Do this: Extract, in full, the lines below, beginning at the first and ending with the line that contains "def straight(perp,y): return". Pictures do not belong in the copy.

Data extract:
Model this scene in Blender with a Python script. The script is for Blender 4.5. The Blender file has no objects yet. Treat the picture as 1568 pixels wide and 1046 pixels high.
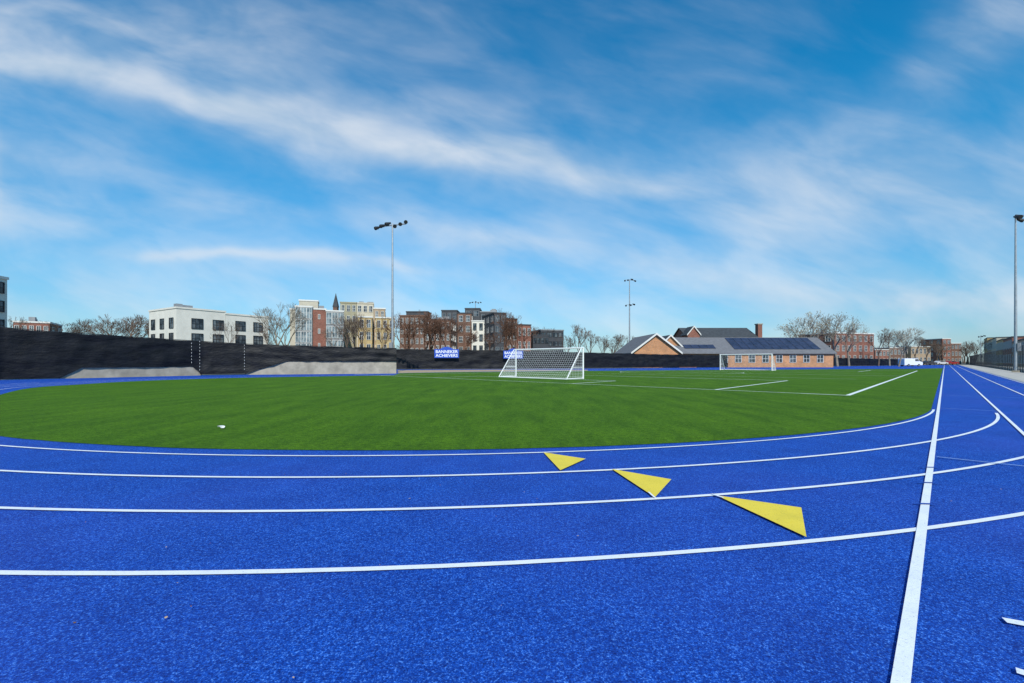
import bpy, bmesh, math, random
from mathutils import Vector, noise, Matrix
random.seed(7)
scn=bpy.context.scene
H=1.38; F=690.0; CU=784.0; V0=553.0
TH=math.atan(663/690.0); DX,DY=math.sin(TH),math.cos(TH); NX,NY=-DY,DX   # d along the straight, n to its left
def P(u,v):
    y=F*H/(v-V0); return ((u-CU)/F*y,y)
def ZT(v,y): return H+(V0-v)/F*y
def XU(u,y): return (u-CU)/F*y
def straight(perp,y): return (math.tan(TH)*y-0.188+perp/DY, y)

# ---------------------------------------------------------------- materials
def newmat(name):
    m=bpy.data.materials.new(name); m.use_nodes=True
    nt=m.node_tree; b=nt.nodes['Principled BSDF']; return m,nt,b
def N(nt,t,**kw):
    n=nt.nodes.new(t)
    for k,v in kw.items(): setattr(n,k,v)
    return n
def texco(nt,scale=(1,1,1),rot=0):
    tc=N(nt,'ShaderNodeTexCoord'); mp=N(nt,'ShaderNodeMapping')
    mp.inputs['Scale'].default_value=scale; mp.inputs['Rotation'].default_value=(0,0,rot)
    nt.links.new(tc.outputs['Object'],mp.inputs[0]); return mp.outputs[0]
def noisen(nt,vec,scale,detail=4,rough=.6):
    n=N(nt,'ShaderNodeTexNoise'); n.inputs['Scale'].default_value=scale; n.inputs['Detail'].default_value=detail
    n.inputs['Roughness'].default_value=rough; nt.links.new(vec,n.inputs['Vector']); return n.outputs['Fac']
def ramp(nt,fac,stops):
    r=N(nt,'ShaderNodeValToRGB'); e=r.color_ramp.elements
    while len(e)<len(stops): e.new(.5)
    for i,(p,c) in enumerate(stops): e[i].position=p; e[i].color=(*c,1)
    nt.links.new(fac,r.inputs[0]); return r.outputs[0]
def mix(nt,fac,a,b,mode='MIX'):
    m=N(nt,'ShaderNodeMix',data_type='RGBA',blend_type=mode)
    for s,i in ((fac,0),(a,6),(b,7)):
        if isinstance(s,(int,float)): m.inputs[i].default_value=s
        elif isinstance(s,tuple): m.inputs[i].default_value=(*s,1)
        else: nt.links.new(s,m.inputs[i])
    return m.outputs[2]
def bump(nt,b,h,strength,dist=.02):
    n=N(nt,'ShaderNodeBump'); n.inputs['Strength'].default_value=strength; n.inputs['Distance'].default_value=dist
    nt.links.new(h,n.inputs['Height']); nt.links.new(n.outputs[0],b.inputs['Normal'])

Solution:
Model this scene in Blender with a Python script. The script is for Blender 4.5. The Blender file has no objects yet. Treat the picture as 1568 pixels wide and 1046 pixels high.
import bpy, bmesh, math, random
from mathutils import Vector, noise, Matrix
random.seed(7)
scn=bpy.context.scene
H=1.38; F=690.0; CU=784.0; V0=553.0
TH=math.atan(663/690.0); DX,DY=math.sin(TH),math.cos(TH); NX,NY=-DY,DX   # d along the straight, n to its left
def P(u,v):
    y=F*H/(v-V0); return ((u-CU)/F*y,y)
def ZT(v,y): return H+(V0-v)/F*y
def XU(u,y): return (u-CU)/F*y
def straight(perp,y): return (math.tan(TH)*y-0.188+perp/DY, y)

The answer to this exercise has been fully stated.